The problem >> Print, exactly as they stand, the lines from the start of the listing to the line containing "c = W.hit(858, 700, .16);", inclusive.

========================================================================

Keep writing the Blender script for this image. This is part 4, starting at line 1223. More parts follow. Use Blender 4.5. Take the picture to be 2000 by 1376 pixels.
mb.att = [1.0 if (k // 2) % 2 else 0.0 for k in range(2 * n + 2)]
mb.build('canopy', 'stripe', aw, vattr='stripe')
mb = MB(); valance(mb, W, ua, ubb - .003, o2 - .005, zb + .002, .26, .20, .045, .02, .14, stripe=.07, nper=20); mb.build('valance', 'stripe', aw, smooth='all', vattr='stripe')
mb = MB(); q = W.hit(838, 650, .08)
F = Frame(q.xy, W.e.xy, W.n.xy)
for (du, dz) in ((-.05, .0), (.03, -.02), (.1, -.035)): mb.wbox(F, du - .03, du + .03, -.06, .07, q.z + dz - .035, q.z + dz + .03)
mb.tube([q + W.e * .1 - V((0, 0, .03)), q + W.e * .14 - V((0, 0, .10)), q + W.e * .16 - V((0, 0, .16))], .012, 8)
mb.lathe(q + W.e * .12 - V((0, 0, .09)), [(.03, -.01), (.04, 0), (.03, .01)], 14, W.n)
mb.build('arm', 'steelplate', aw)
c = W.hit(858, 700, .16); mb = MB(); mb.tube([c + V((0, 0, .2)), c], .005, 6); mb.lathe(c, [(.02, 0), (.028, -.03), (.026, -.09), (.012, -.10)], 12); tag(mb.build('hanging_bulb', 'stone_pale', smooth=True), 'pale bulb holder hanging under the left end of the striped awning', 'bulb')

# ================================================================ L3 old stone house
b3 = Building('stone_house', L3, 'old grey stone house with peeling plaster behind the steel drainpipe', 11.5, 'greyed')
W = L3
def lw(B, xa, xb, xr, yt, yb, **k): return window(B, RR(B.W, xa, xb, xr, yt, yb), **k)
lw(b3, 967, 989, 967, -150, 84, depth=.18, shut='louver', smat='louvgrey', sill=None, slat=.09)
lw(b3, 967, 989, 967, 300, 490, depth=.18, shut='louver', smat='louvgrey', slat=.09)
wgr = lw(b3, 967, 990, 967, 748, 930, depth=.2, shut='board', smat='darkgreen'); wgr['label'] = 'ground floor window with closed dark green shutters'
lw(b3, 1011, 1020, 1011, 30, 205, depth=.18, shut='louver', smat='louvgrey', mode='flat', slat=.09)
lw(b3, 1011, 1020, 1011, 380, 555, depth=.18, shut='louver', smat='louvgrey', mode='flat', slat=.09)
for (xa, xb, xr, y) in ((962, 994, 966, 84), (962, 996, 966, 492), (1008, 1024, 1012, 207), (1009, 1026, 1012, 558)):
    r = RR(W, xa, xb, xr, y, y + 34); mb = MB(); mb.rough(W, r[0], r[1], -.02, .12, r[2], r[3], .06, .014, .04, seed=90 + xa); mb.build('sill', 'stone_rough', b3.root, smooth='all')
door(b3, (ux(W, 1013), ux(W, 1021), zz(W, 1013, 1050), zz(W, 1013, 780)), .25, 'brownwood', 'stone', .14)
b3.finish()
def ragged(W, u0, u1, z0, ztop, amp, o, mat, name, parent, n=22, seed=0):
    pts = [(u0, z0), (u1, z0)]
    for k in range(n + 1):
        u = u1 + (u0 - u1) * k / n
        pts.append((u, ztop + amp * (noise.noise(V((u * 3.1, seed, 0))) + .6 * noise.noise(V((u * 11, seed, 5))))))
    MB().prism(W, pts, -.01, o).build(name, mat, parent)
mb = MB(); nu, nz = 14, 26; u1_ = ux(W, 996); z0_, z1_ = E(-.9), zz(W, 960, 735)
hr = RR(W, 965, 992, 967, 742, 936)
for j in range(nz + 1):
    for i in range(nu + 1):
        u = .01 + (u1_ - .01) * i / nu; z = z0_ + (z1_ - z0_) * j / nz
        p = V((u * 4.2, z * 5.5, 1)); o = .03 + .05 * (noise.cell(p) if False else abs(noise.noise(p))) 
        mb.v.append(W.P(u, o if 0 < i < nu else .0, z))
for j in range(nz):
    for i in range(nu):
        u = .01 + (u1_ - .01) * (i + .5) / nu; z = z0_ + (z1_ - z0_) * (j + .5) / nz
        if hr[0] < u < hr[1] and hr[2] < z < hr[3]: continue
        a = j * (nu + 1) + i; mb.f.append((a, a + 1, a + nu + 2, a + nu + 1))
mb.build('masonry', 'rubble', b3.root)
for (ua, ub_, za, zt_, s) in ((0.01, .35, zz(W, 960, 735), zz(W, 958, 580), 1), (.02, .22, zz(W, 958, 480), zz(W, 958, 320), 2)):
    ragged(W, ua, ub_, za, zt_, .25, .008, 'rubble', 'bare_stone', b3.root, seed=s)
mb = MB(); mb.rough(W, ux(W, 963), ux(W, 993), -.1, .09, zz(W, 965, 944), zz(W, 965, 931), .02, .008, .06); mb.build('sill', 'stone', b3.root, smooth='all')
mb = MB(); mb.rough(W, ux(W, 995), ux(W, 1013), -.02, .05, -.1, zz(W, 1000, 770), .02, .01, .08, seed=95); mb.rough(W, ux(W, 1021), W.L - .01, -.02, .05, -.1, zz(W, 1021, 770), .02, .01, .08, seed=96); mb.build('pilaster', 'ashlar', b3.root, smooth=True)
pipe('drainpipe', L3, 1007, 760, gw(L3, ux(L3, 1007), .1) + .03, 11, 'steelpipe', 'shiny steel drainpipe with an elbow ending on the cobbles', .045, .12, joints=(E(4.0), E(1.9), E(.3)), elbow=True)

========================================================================

Correct response >>
Keep writing the Blender script for this image. This is part 4, starting at line 1223. More parts follow. Use Blender 4.5. Take the picture to be 2000 by 1376 pixels.
mb.att = [1.0 if (k // 2) % 2 else 0.0 for k in range(2 * n + 2)]
mb.build('canopy', 'stripe', aw, vattr='stripe')
mb = MB(); valance(mb, W, ua, ubb - .003, o2 - .005, zb + .002, .26, .20, .045, .02, .14, stripe=.07, nper=20); mb.build('valance', 'stripe', aw, smooth='all', vattr='stripe')
mb = MB(); q = W.hit(838, 650, .08)
F = Frame(q.xy, W.e.xy, W.n.xy)
for (du, dz) in ((-.05, .0), (.03, -.02), (.1, -.035)): mb.wbox(F, du - .03, du + .03, -.06, .07, q.z + dz - .035, q.z + dz + .03)
mb.tube([q + W.e * .1 - V((0, 0, .03)), q + W.e * .14 - V((0, 0, .10)), q + W.e * .16 - V((0, 0, .16))], .012, 8)
mb.lathe(q + W.e * .12 - V((0, 0, .09)), [(.03, -.01), (.04, 0), (.03, .01)], 14, W.n)
mb.build('arm', 'steelplate', aw)
c = W.hit(858, 700, .16); mb = MB(); mb.tube([c + V((0, 0, .2)), c], .005, 6); mb.lathe(c, [(.02, 0), (.028, -.03), (.026, -.09), (.012, -.10)], 12); tag(mb.build('hanging_bulb', 'stone_pale', smooth=True), 'pale bulb holder hanging under the left end of the striped awning', 'bulb')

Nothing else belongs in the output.